Relata também que recebeu de Geddel uma mensagem com seus dados de conta pessoal e que o ex-ministro monitorava de perto operações com interesses de parlamentares e até elaborava uma planilha para esse objetivo. Tanto Derziê, quanto Ferreira e Deusdina mantinham reuniões e cafés-da-manhã frequentes com Cunha para tratar de operações da Caixa.
A investigação interna também constatou que José Henrique Marques da Cruz, vice-presidente de Redes, mantinha relações com Geddel e Cunha e que eles se interessavam especificamente das operações Mafrig, Seara e J&F. Eles teriam pressionado para que fossem assinados documentos referentes à operação do grupo de Joesley.

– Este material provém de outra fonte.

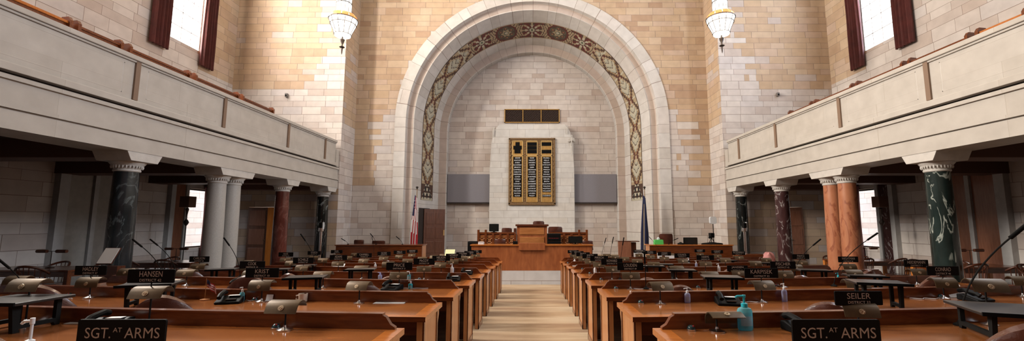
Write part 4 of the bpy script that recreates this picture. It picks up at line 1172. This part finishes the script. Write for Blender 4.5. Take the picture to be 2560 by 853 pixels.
KN = [(343, 803, 0), (637, 747, 1), (172, 735, 1), (1165 - 475, 815, 0), (820, 694, 3), (1160 - 175, 714, 2), (1049, 697, 3), (1395 + 145, 716, 2), (1503, 698, 3), (1475, 684, 4), (1456, 672, 5), (1442, 664, 6), (1937, 712, 2), (1602, 752, 1), (1728, 812, 0), (2090, 802, 0), (2352, 735, 1), (1745, 716, 2), (1420, 655, 7)]
for px, py, k in KN:
    p = clamp_row(px, py, k, .05, .08); sg = -1 if px < 1330 else 1
    lab = 'round dark teal voting knob, %s row, %s bank, beside %s' % (ORD[k], 'left' if sg < 0 else 'right', 'the aisle end' if abs(p.x) < 1.3 else ('the lamp closest to the aisle' if abs(p.x) < 2.2 else ('the second lamp from the aisle' if abs(p.x) < 3.0 else 'an outer lamp')))
    if knob0 is None:
        t = knob0 = thing('voting_knob', p, lab, 'knob', 'round voting knobs')
        MB().lathe([(.024, 0), (.026, .010), (.022, .022), (.014, .030), (.002, .033)], n=16).build('dome', M['tealdark'], t, True)
        MB().lathe([(.030, 0), (.030, .008), (.025, .010)], n=16).build('collar', M['steel'], t, True)
        MB().lathe(sphere_prof(.006, 5), (.009, -.014, .027), 8).build('indicator_light', M['red'], t, True)
    else: t = dup(knob0, p, lab)
def cable(px, py, k, pts, label):
    p = clamp_row(px, py, k)
    t = MB().tube([(x, y, .004) for x, y in pts], .0035, 6).build('cable', M['white'], None, True); t.location = p
    tag(t, label, 'cable', 'white cables on the desks')
def curl(n, L, amp, ph=0): return [(L * i / n, amp * math.sin(ph + i * 1.1) * (1 - .4 * i / n)) for i in range(n + 1)]
cable(100, 748, 1, curl(14, .30, .03), 'thin white cable curling on the second row in shadow at left')
cable(610, 748, 1, curl(12, .22, .02, 1), 'white cable curling round the knob beside the blue gel bottle')
cable(985, 717, 2, curl(16, .40, .018, 2), 'white cable snaking along the third row near the aisle')
cable(1575, 723, 2, curl(16, .45, .02), 'white cable snaking along the third row, right bank')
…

O MP recebeu o documento da investigação interna – que ainda relata vários outros casos – no meio da semana passada e resolveu recomendar imediatamente a destituição de todos os vice-presidentes.
“O fato novo é o relatório da Pinheiro Neto cheio de vícios de governança e cooptação de partidos políticos. Mostram que eles continuaram a fazer negociata depois das investigações. A interferência política ainda continua”, alerta um dos investigadores sob a condição de anonimato.
Essa fonte ouvida pelo jornal O Globo admite que pessoas que não são investigadas perderão o cargo, mas argumenta que esses executivos poderão se candidatar a uma vaga no novo processo de seleção.
Segundo uma fonte do banco, o departamento jurídico colaborou na investigação. Foram criadas internamente duas forças-tarefa. A que tratava de desvios no fundo de pensão teve uma colaboração maior que a destinada a apurar fatos internos. Os investigadores afirmam que além dos integrantes do conselho, o presidente Occhi tem colaborado com a apuração e facilitado inclusive o trabalho do Ministério Público.
Enquanto a investigação avançava, políticos influentes que sentiam que perderiam um feudo para abrigar afilhados fizeram romaria ao Palácio do Planalto. Querem barrar as mudanças, segundo fontes do governo, para manter os vice-presidentes nos cargos. “Todos foram reclamar com o presidente Temer porque não querem abrir mão do poder de indicar um vice-presidente.”